The open-allocation sociology is one in which there is cross-hierarchical collaboration because the conceptual hierarchy necessitated by the problem doesn’t congeal into a rigid hierarchy of people. Because there’s so much internal mobility, other teams are potential future teammates, and people will generally treat them well. What this means is that, while there will be divergence in the name of exploration and creative license, people will also take care of the convergence tasks, such as integrating their work with the rest of the company and teaching other teams how to use the assets they generate.
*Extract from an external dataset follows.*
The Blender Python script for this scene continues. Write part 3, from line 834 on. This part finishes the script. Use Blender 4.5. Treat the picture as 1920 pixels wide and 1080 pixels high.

For a contrast, the closed-allocation sociology is one in which people strive, in the short term, for the image of superior productivity, in order to advance rapidly into a role where they control the division of labor instead of being controlled by it. This encourages people to diverge carelessly, for the twin purposes of (a) appearing highly productive and useful, and (b) creating personal security by generating technical assets that, although management can be convinced of their importance through political means, become so opaque to use as to leave other teams beholden to their creator. Of course, this productivity is illusory, the reality being that costs are externalized to the rest of the company. The heavy-handed, managerial antidote is to mandate convergence, but that inducing battles regarding which technologies and approaches live and which die. The result are hyperbolic, counterproductive and fear-driven arguments that devolve into the technical flame wars we all know and loathe.

As long as we have hierarchical corporations and closed-allocation regimes where one must either control the division of labor or be controlled by it, we will have endless flame wars over even the smallest of technical choices. The stakes are too high for them not to exist.